Entries with scene source code:

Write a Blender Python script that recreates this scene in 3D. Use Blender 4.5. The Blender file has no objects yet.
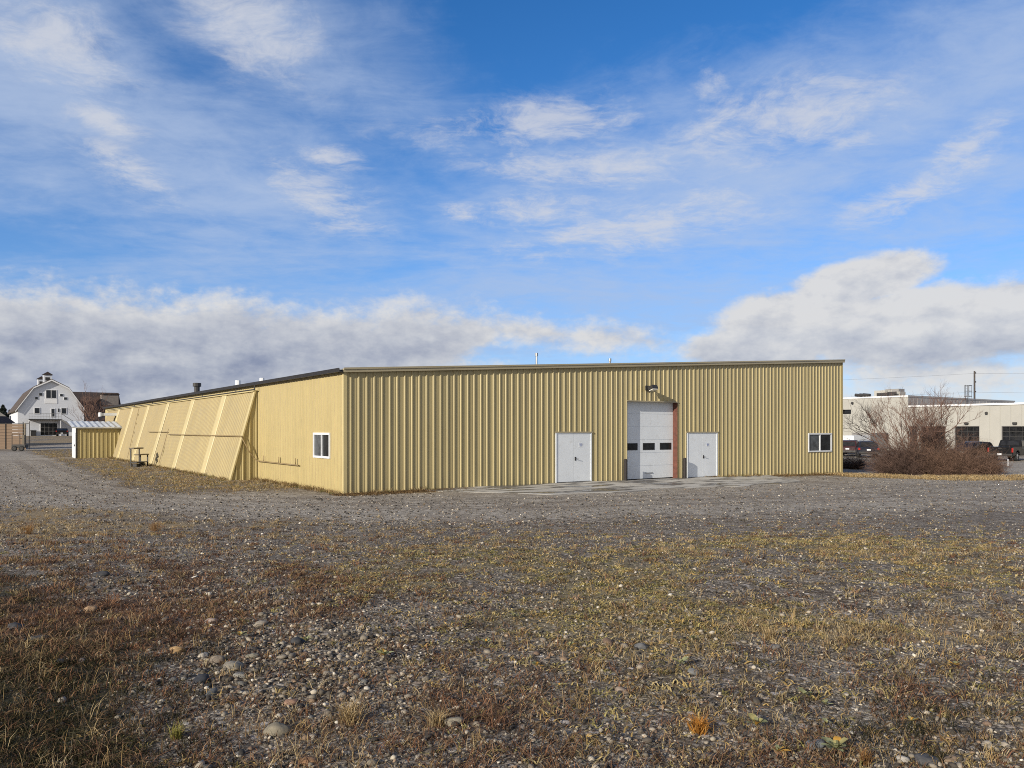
import bpy, bmesh, math, random
import numpy as np
from mathutils import Vector, Matrix, Euler
random.seed(7)
RNG = np.random.default_rng(11)
R = math.radians
SC = bpy.context.scene
COL = SC.collection
F, HX, HY, CAMZ = 760.0, 512.0, 430.0, 2.25
W_, H_ = 1024, 768

# ------------------------------------------------------------------ noise / terrain
_T = np.random.default_rng(3).random((256, 256))
def vnoise(x, y):
    x = np.asarray(x, float); y = np.asarray(y, float)
    xi = np.floor(x).astype(int); yi = np.floor(y).astype(int)
    fx = x-xi; fy = y-yi
    fx = fx*fx*(3-2*fx); fy = fy*fy*(3-2*fy)
    a = _T[xi & 255, yi & 255]; b = _T[(xi+1) & 255, yi & 255]
    c = _T[xi & 255, (yi+1) & 255]; d = _T[(xi+1) & 255, (yi+1) & 255]
    return (a*(1-fx)+b*fx)*(1-fy)+(c*(1-fx)+d*fx)*fy
def fbm(x, y, o=4):
    s = 0; a = .5; t = 0
    for i in range(o):
        s = s+a*vnoise(np.asarray(x)*2**i+17.3*i, np.asarray(y)*2**i+5.1*i); t += a; a *= .5
    return s/t
def sstep(e0, e1, x):
    t = np.clip((np.asarray(x, float)-e0)/(e1-e0), 0, 1)
    return t*t*(3-2*t)
def G(X, Y):
    X = np.asarray(X, float); Y = np.asarray(Y, float)
    t = np.clip((X+5)/25, 0, 1.15)
    z = -.35*t*t*sstep(12, 26, Y)
    z = z+.55*(1-sstep(8.0, 19.0, Y))
    z = z+1.15*sstep(78, 132, Y)*sstep(-30, -55, X)
    amp = .05*(1-sstep(12, 24, Y))+.012
    z = z+amp*(fbm(X*.55+40, Y*.55+11, 3)-.5)*2
    return z
def g(X, Y): return float(G(X, Y))
def ray(px, Y): return (px-HX)/F*Y
def hit(px, py):
    Y = 5.0
    for i in range(60):
        z = g(ray(px, Y), Y)
        Yn = (CAMZ-z)*F/(py-HY)
        Y = .5*Y+.5*Yn
    return Vector((ray(px, Y), Y, g(ray(px, Y), Y)))

# site grid: every building of the place shares it
YAW = math.atan2(760, 1062)
E1 = Vector((math.cos(YAW), math.sin(YAW), 0)); E2 = Vector((-math.sin(YAW), math.cos(YAW), 0))
A = Vector((-5.9, 26.7, 0))
def loc2w(x, y, z=0): return A+E1*x+E2*y+Vector((0, 0, z))
def front_x(px, off=0.0):          # local x where the sight line px meets the plane y = off
    r = (px-HX)/F; P0 = A+E2*off
    return (r*P0.y-P0.x)/(E1.x-r*E1.y)
def side_y(px, off=0.0):
    r = (px-HX)/F; P0 = A+E1*off
    return (r*P0.y-P0.x)/(E2.x-r*E2.y)
def zat(py, P): return CAMZ+(HY-py)*P.y/F

# ------------------------------------------------------------------ materials
class NT:
    def __init__(s, nt): s.nt = nt
    def n(s, typ, **kw):
        nd = s.nt.nodes.new(typ)
        for k, v in kw.items(): setattr(nd, k, v)
        return nd
    def put(s, sock, v):
        if v is None: return
        if hasattr(v, 'is_output'): s.nt.links.new(v, sock)
        else: sock.default_value = v
    def m(s, op, a, b=None, c=None, clamp=False):
        nd = s.n('ShaderNodeMath', operation=op); nd.use_clamp = clamp
        for i, v in enumerate((a, b, c)): s.put(nd.inputs[i], v)
        return nd.outputs[0]
    def vm(s, op, a, b=None, sc=None):
        nd = s.n('ShaderNodeVectorMath', operation=op)
        s.put(nd.inputs[0], a); s.put(nd.inputs[1], b)
        if sc is not None: s.put(nd.inputs['Scale'], sc)
        return nd.outputs[1] if op in ('LENGTH', 'DOT_PRODUCT') else nd.outputs[0]
    def ss(s, x, e0, e1):
        nd = s.n('ShaderNodeMapRange', interpolation_type='SMOOTHSTEP')
        s.put(nd.inputs[0], x); nd.inputs[1].default_value = e0; nd.inputs[2].default_value = e1
        return nd.outputs[0]
    def noise(s, vec, scale, detail=4, rough=.55, dist=0.0, out=0):
        nd = s.n('ShaderNodeTexNoise')
        s.put(nd.inputs['Vector'], vec); nd.inputs['Scale'].default_value = scale
        nd.inputs['Detail'].default_value = detail; nd.inputs['Roughness'].default_value = rough
        nd.inputs['Distortion'].default_value = dist
        return nd.outputs[out]
    def vor(s, vec, scale, feature='F1', out='Distance'):
        nd = s.n('ShaderNodeTexVoronoi', feature=feature)
        s.put(nd.inputs['Vector'], vec); nd.inputs['Scale'].default_value = scale
        return nd.outputs[out]
    def mix(s, f, a, b, typ='MIX'):
        nd = s.n('ShaderNodeMix', data_type='RGBA', blend_type=typ)
        s.put(nd.inputs[0], f)
        for sk, v in ((nd.inputs[6], a), (nd.inputs[7], b)):
            if isinstance(v, tuple) and len(v) == 3: v = (*v, 1)
            s.put(sk, v)
        return nd.outputs[2]
    def ramp(s, f, stops):
        nd = s.n('ShaderNodeValToRGB'); cr = nd.color_ramp
        while len(cr.elements) < len(stops): cr.elements.new(.5)
        for e, (p, c) in zip(cr.elements, stops): e.position = p; e.color = (*c, 1)
        s.put(nd.inputs[0], f); return nd.outputs[0]
    def comb(s, x, y, z):
        nd = s.n('ShaderNodeCombineXYZ')
        for i, v in enumerate((x, y, z)): s.put(nd.inputs[i], v)
        return nd.outputs[0]
    def sep(s, v):
        nd = s.n('ShaderNodeSeparateXYZ'); s.put(nd.inputs[0], v); return nd.outputs

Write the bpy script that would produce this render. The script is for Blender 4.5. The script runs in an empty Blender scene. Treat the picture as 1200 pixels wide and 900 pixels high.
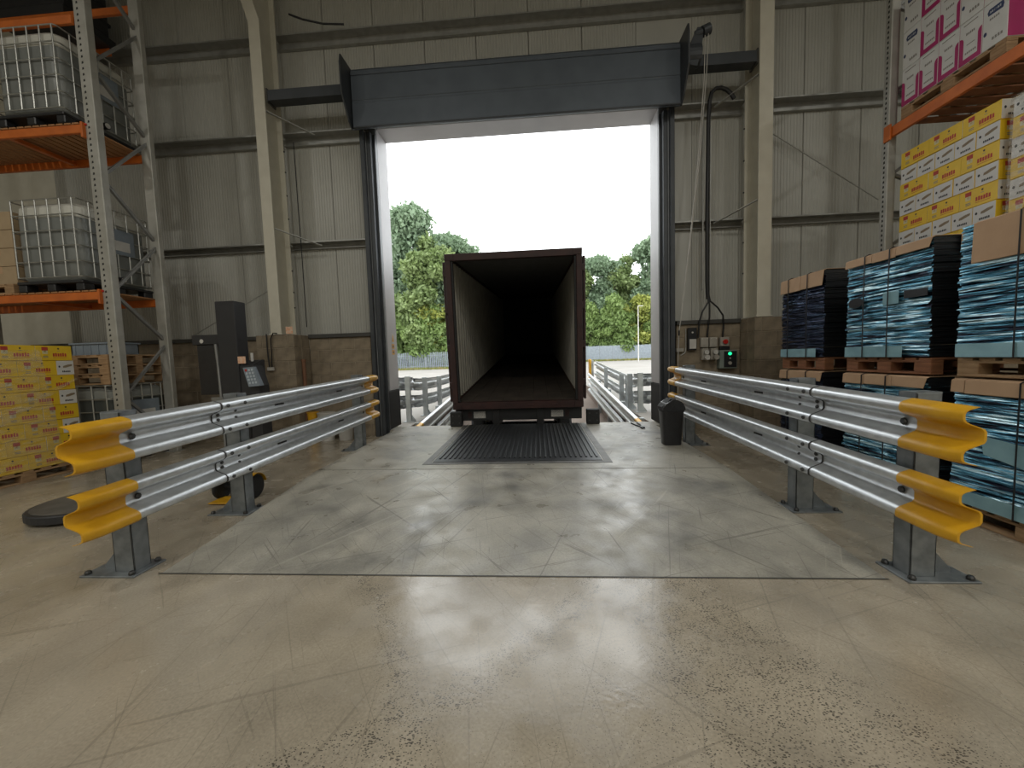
import bpy, math, random
import numpy as np
from mathutils import Vector, Matrix
random.seed(7); rng = np.random.default_rng(7)
SC = bpy.context.scene
COL = SC.collection

# ------------------------------------------------------------------ camera
CAM_H = 1.33
YAW, PITCH, ROLL = math.radians(-3.829), math.radians(3.903), math.radians(1.8275)
fw = Vector((math.sin(YAW)*math.cos(PITCH), math.cos(YAW)*math.cos(PITCH), -math.sin(PITCH)))
rt = Vector((math.cos(YAW), -math.sin(YAW), 0)); dn = fw.cross(rt)
r2 = rt*math.cos(ROLL) + dn*math.sin(ROLL); d2 = dn*math.cos(ROLL) - rt*math.sin(ROLL)
cd = bpy.data.cameras.new('camera'); cam = bpy.data.objects.new('camera', cd); COL.objects.link(cam)
cd.sensor_width = 36; cd.lens = 450/1200*36; cd.clip_start = .05; cd.clip_end = 600
up = -d2; bk = -fw
cam.matrix_world = Matrix(((r2.x, up.x, bk.x, 0), (r2.y, up.y, bk.y, 0), (r2.z, up.z, bk.z, CAM_H), (0, 0, 0, 1)))
SC.camera = cam
# ------------------------------------------------------------------ sky, exposure
W = bpy.data.worlds.new('overcast_sky'); SC.world = W; W.use_nodes = True
bg = W.node_tree.nodes['Background']
bg.inputs[0].default_value = (.95, .985, 1, 1); bg.inputs[1].default_value = 3.2
LAMP_W = 104
SC.view_settings.view_transform = 'Standard'; SC.view_settings.look = 'None'
SC.view_settings.exposure = 0.0; SC.view_settings.gamma = 1; SC.view_settings.use_curve_mapping = False
SC.cycles.max_bounces = 8; SC.cycles.diffuse_bounces = 5; SC.cycles.glossy_bounces = 4
SC.cycles.transparent_max_bounces = 12; SC.cycles.sample_clamp_indirect = 6

# ------------------------------------------------------------------ materials
MATS = {}
def mat(name, col, rough=.6, metal=0., col2=None, scale=6., detail=4., bump=0., bscale=60., stretch=(1, 1, 1), spec=.5, emit=None, rvar=0., low=.35, high=.65):
    if name in MATS: return MATS[name]
    m = bpy.data.materials.new(name); m.use_nodes = True; nt = m.node_tree; N = nt.nodes; L = nt.links
    p = N['Principled BSDF']
    p.inputs['Base Color'].default_value = (*col, 1); p.inputs['Roughness'].default_value = rough
    p.inputs['Metallic'].default_value = metal; p.inputs['Specular IOR Level'].default_value = spec
    tc = N.new('ShaderNodeTexCoord'); mp = N.new('ShaderNodeMapping'); mp.inputs['Scale'].default_value = stretch
    L.new(tc.outputs['Object'], mp.inputs[0])
    if col2 is None: col2 = tuple(c*.82 for c in col)
    nz = N.new('ShaderNodeTexNoise'); nz.inputs['Scale'].default_value = scale; nz.inputs['Detail'].default_value = detail
    L.new(mp.outputs[0], nz.inputs['Vector'])
    rp = N.new('ShaderNodeValToRGB'); rp.color_ramp.elements[0].position = low; rp.color_ramp.elements[1].position = high
    rp.color_ramp.elements[0].color = (*col2, 1); rp.color_ramp.elements[1].color = (*col, 1)
    L.new(nz.outputs['Fac'], rp.inputs[0]); L.new(rp.outputs[0], p.inputs['Base Color'])
    if rvar:
        mr = N.new('ShaderNodeMapRange'); mr.inputs[3].default_value = rough-rvar; mr.inputs[4].default_value = rough+rvar
        L.new(nz.outputs['Fac'], mr.inputs[0]); L.new(mr.outputs[0], p.inputs['Roughness'])
    if bump:
        nb = N.new('ShaderNodeTexNoise'); nb.inputs['Scale'].default_value = bscale; nb.inputs['Detail'].default_value = 3
        L.new(mp.outputs[0], nb.inputs['Vector'])
        b = N.new('ShaderNodeBump'); b.inputs['Strength'].default_value = bump; b.inputs['Distance'].default_value = .01
        L.new(nb.outputs['Fac'], b.inputs['Height']); L.new(b.outputs[0], p.inputs['Normal'])
    if emit:
        p.inputs['Emission Color'].default_value = (*emit[0], 1); p.inputs['Emission Strength'].default_value = emit[1]
    MATS[name] = m; return m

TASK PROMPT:
In the records above, collect each line with "Write".

OUTPUT FOR THIS TASK:
Write a Blender Python script that recreates this scene in 3D. Use Blender 4.5. The Blender file has no objects yet.
Write the bpy script that would produce this render. The script is for Blender 4.5. The script runs in an empty Blender scene. Treat the picture as 1200 pixels wide and 900 pixels high.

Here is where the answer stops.